SHORT PROBLEM:
Only the lines from the start of the data through the line with "UsdGeom.Xform.Define(stage, '/World')" belong in the copy. Restate them word for word, minus the pictures.

INFORMATION SUPPLIED:
>> START

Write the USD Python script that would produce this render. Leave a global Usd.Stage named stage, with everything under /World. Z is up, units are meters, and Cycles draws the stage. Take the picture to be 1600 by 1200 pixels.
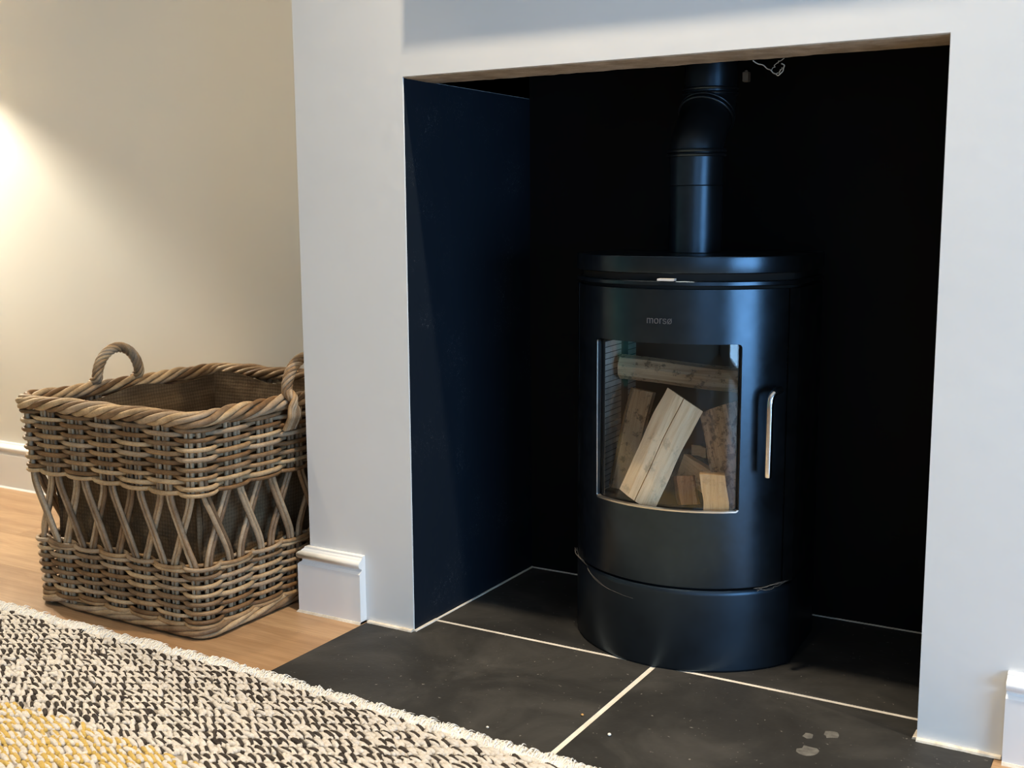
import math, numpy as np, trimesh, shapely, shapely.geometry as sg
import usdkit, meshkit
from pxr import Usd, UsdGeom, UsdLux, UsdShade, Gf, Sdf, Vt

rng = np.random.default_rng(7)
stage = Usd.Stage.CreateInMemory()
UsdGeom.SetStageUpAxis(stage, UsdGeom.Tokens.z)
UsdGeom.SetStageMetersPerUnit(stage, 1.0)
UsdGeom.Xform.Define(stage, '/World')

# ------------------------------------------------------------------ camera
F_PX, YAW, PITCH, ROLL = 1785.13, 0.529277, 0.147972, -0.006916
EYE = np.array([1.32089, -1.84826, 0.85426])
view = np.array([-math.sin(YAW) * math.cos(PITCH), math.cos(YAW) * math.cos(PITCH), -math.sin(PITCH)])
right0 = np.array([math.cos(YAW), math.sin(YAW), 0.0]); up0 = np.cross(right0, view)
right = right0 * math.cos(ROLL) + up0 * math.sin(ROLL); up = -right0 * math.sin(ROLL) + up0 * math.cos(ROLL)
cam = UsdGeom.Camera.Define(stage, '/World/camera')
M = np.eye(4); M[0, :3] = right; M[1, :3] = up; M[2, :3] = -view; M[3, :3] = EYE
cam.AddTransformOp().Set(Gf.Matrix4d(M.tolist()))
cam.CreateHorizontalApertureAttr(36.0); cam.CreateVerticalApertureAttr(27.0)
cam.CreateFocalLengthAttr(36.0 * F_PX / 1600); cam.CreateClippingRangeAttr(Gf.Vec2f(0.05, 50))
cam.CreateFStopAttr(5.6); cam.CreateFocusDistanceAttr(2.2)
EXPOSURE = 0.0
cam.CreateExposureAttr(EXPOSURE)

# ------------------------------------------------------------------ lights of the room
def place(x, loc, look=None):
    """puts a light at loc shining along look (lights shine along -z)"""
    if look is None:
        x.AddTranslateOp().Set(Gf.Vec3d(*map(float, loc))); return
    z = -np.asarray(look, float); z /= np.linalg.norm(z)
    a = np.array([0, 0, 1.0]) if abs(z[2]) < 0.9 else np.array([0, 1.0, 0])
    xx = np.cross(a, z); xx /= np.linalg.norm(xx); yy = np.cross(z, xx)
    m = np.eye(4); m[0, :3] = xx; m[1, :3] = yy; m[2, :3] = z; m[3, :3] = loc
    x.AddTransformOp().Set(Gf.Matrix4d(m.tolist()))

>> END

RESULT OF THE EXERCISE:
Write the USD Python script that would produce this render. Leave a global Usd.Stage named stage, with everything under /World. Z is up, units are meters, and Cycles draws the stage. Take the picture to be 1600 by 1200 pixels.
import math, numpy as np, trimesh, shapely, shapely.geometry as sg
import usdkit, meshkit
from pxr import Usd, UsdGeom, UsdLux, UsdShade, Gf, Sdf, Vt

rng = np.random.default_rng(7)
stage = Usd.Stage.CreateInMemory()
UsdGeom.SetStageUpAxis(stage, UsdGeom.Tokens.z)
UsdGeom.SetStageMetersPerUnit(stage, 1.0)
UsdGeom.Xform.Define(stage, '/World')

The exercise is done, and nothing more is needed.